◆ **EXERCISE DETAILS**: Keep only the lines from the top of the listing through the one with "bm, M['rubber'], t)", and reproduce them unaltered.

◆ **Scripts that build scenes**:
============================================================

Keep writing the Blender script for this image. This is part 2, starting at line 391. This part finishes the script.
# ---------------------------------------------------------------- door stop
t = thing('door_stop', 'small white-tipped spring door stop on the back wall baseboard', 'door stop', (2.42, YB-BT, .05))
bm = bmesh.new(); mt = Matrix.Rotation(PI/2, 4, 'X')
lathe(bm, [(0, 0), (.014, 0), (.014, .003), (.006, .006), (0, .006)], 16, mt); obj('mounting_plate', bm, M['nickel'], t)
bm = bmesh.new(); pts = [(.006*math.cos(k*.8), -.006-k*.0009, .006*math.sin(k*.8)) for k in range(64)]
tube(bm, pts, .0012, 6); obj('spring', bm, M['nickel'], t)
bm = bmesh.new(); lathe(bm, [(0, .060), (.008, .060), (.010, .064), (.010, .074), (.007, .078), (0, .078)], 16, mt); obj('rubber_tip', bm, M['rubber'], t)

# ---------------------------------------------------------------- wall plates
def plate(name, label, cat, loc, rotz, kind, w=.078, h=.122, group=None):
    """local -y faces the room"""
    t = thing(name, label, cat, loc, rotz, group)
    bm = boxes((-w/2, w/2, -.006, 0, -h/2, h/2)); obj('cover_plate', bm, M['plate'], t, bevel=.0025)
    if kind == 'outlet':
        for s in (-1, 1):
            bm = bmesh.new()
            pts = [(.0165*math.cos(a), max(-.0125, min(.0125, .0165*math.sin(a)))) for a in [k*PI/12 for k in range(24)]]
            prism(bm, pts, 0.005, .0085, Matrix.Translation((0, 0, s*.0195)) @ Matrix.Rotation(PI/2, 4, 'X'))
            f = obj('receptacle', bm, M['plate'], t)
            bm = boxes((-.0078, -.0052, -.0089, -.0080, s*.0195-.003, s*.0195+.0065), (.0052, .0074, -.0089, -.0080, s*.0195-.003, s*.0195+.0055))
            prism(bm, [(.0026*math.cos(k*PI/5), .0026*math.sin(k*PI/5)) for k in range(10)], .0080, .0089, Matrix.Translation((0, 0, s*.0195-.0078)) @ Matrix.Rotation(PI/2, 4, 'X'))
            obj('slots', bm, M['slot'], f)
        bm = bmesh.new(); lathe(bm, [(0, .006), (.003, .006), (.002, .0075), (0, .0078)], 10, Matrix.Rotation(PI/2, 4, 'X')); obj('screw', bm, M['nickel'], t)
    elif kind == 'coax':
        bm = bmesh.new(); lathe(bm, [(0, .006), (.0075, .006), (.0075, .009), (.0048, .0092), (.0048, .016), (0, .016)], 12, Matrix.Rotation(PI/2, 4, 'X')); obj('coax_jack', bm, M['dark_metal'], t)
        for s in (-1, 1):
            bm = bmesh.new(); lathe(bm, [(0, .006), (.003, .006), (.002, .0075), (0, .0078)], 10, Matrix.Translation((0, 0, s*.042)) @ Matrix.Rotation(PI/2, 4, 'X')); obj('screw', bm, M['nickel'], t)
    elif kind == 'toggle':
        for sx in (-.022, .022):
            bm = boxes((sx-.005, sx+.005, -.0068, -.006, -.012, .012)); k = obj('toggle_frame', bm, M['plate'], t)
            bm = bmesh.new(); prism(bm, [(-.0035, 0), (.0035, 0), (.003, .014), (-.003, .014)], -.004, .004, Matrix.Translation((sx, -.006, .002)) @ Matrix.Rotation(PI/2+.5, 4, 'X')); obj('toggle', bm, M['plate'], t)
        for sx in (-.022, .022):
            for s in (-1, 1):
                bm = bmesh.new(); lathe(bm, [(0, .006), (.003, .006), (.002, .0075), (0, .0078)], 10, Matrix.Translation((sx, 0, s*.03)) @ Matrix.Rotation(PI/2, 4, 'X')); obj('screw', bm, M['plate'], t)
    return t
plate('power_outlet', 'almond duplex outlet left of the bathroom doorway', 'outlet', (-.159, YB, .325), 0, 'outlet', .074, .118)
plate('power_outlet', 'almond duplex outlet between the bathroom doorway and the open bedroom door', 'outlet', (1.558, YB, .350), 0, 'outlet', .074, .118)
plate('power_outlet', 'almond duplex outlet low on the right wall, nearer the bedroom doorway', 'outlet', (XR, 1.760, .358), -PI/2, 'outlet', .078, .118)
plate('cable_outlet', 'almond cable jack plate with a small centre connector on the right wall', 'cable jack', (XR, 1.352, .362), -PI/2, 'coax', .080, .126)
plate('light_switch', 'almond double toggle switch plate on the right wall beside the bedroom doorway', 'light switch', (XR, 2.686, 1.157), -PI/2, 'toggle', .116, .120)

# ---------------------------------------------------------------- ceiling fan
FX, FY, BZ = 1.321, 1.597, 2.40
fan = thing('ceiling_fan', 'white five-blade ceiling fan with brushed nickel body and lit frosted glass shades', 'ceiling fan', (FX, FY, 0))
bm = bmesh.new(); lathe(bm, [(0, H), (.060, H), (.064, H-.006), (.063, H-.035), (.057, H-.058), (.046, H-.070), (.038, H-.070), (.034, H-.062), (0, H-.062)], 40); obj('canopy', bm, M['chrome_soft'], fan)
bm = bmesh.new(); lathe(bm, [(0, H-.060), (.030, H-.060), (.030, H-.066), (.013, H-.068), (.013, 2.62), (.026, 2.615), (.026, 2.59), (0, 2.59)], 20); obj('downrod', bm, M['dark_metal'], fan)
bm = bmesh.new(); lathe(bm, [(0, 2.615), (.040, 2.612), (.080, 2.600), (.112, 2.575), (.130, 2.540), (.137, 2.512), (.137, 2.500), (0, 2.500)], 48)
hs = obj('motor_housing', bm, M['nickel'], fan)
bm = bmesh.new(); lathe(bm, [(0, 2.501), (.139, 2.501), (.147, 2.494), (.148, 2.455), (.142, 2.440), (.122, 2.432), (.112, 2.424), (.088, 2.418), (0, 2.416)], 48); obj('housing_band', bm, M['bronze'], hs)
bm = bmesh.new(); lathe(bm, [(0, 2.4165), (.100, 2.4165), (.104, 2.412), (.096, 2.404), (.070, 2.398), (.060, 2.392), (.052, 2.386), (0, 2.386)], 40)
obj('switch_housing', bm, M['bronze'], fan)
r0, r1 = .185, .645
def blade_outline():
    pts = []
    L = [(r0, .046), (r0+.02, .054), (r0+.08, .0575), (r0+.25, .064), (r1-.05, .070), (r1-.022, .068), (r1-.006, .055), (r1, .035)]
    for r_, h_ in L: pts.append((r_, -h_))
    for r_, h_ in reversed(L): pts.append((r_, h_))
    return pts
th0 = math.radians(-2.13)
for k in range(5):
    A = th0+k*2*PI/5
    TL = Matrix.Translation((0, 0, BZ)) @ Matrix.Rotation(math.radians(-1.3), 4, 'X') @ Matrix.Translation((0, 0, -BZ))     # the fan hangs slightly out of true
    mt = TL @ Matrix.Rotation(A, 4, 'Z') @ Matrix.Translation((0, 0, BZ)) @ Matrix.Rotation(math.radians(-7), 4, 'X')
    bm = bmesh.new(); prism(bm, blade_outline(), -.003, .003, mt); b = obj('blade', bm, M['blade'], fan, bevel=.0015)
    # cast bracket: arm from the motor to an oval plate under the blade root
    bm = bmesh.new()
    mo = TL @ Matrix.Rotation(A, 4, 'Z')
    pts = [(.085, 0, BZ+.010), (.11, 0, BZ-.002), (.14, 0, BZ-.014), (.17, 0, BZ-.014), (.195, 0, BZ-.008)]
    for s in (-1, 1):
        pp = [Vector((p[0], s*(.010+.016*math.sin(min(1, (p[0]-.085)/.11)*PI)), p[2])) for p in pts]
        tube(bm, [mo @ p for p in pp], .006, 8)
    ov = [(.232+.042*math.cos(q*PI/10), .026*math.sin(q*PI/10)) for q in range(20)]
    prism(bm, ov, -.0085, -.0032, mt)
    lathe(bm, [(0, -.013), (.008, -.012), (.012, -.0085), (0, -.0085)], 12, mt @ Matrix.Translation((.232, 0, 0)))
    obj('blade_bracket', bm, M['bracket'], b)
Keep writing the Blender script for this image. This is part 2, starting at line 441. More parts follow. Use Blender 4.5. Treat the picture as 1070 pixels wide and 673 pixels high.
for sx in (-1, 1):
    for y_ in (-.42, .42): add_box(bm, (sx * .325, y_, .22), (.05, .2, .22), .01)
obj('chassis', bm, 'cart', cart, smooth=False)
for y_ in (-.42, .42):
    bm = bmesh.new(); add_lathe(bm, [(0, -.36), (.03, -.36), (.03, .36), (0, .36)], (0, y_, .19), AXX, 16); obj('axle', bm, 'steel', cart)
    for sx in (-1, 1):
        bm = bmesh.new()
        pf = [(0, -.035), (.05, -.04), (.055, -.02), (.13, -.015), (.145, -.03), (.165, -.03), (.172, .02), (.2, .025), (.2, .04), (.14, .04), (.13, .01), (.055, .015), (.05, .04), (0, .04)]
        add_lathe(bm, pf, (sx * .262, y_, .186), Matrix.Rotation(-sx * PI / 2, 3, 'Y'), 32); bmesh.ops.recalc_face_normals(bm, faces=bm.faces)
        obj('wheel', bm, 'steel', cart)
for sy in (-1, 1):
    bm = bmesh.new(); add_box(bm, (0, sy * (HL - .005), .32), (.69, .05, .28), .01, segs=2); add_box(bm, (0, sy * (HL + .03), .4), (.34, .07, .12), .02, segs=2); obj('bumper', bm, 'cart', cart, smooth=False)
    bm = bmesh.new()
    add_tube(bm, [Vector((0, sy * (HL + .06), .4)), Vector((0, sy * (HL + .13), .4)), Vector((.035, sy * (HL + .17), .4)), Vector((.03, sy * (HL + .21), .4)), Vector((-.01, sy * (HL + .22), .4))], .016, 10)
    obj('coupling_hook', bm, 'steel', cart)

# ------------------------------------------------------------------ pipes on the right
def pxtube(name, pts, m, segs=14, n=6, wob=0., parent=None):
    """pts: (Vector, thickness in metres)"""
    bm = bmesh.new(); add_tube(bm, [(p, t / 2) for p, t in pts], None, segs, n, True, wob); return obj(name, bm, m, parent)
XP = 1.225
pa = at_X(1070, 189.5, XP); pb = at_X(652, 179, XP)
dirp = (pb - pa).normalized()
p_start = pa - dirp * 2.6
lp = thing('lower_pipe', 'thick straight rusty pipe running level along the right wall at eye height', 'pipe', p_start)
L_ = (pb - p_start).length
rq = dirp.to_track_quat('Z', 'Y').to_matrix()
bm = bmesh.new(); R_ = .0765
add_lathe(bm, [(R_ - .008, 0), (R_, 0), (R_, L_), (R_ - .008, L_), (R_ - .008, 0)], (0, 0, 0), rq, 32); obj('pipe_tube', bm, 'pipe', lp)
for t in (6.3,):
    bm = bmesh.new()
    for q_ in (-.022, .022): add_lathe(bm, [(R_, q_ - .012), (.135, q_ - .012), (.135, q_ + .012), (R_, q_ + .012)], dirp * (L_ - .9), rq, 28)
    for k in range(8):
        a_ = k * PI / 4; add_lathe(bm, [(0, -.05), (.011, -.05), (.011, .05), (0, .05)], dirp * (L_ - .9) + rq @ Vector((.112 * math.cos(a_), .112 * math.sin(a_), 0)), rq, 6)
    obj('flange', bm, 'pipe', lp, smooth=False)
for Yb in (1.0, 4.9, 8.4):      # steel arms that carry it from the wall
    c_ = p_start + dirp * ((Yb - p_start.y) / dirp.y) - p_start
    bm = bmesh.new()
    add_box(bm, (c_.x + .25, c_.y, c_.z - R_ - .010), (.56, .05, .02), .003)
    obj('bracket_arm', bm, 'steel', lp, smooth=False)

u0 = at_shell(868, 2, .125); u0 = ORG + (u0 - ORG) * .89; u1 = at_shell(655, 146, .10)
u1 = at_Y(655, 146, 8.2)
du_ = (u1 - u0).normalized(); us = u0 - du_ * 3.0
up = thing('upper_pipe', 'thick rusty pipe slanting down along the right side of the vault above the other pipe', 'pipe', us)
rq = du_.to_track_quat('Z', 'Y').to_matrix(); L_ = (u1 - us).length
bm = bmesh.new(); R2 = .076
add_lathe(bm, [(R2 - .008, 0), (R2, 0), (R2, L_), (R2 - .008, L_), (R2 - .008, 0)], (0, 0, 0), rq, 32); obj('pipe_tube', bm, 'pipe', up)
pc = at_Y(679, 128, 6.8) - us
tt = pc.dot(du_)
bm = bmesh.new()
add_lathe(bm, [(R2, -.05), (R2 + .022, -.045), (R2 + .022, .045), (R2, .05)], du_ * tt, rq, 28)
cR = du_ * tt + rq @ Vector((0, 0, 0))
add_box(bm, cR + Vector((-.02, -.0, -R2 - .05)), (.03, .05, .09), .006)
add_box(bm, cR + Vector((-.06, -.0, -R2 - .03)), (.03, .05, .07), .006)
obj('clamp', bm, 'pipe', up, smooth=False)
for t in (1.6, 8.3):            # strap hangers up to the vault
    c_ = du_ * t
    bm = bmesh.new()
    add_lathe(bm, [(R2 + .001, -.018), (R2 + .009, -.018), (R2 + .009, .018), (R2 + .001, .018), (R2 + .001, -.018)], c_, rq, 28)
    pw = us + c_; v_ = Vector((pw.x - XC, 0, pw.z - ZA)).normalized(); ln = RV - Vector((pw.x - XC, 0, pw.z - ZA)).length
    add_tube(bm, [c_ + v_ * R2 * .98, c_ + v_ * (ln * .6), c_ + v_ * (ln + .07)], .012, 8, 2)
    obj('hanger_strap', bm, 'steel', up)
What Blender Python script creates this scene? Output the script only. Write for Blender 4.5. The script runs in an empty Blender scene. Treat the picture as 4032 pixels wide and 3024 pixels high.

============================================================

◆ **THE RESPONSE**:
Keep writing the Blender script for this image. This is part 2, starting at line 391. This part finishes the script.
# ---------------------------------------------------------------- door stop
t = thing('door_stop', 'small white-tipped spring door stop on the back wall baseboard', 'door stop', (2.42, YB-BT, .05))
bm = bmesh.new(); mt = Matrix.Rotation(PI/2, 4, 'X')
lathe(bm, [(0, 0), (.014, 0), (.014, .003), (.006, .006), (0, .006)], 16, mt); obj('mounting_plate', bm, M['nickel'], t)
bm = bmesh.new(); pts = [(.006*math.cos(k*.8), -.006-k*.0009, .006*math.sin(k*.8)) for k in range(64)]
tube(bm, pts, .0012, 6); obj('spring', bm, M['nickel'], t)
bm = bmesh.new(); lathe(bm, [(0, .060), (.008, .060), (.010, .064), (.010, .074), (.007, .078), (0, .078)], 16, mt); obj('rubber_tip', bm, M['rubber'], t)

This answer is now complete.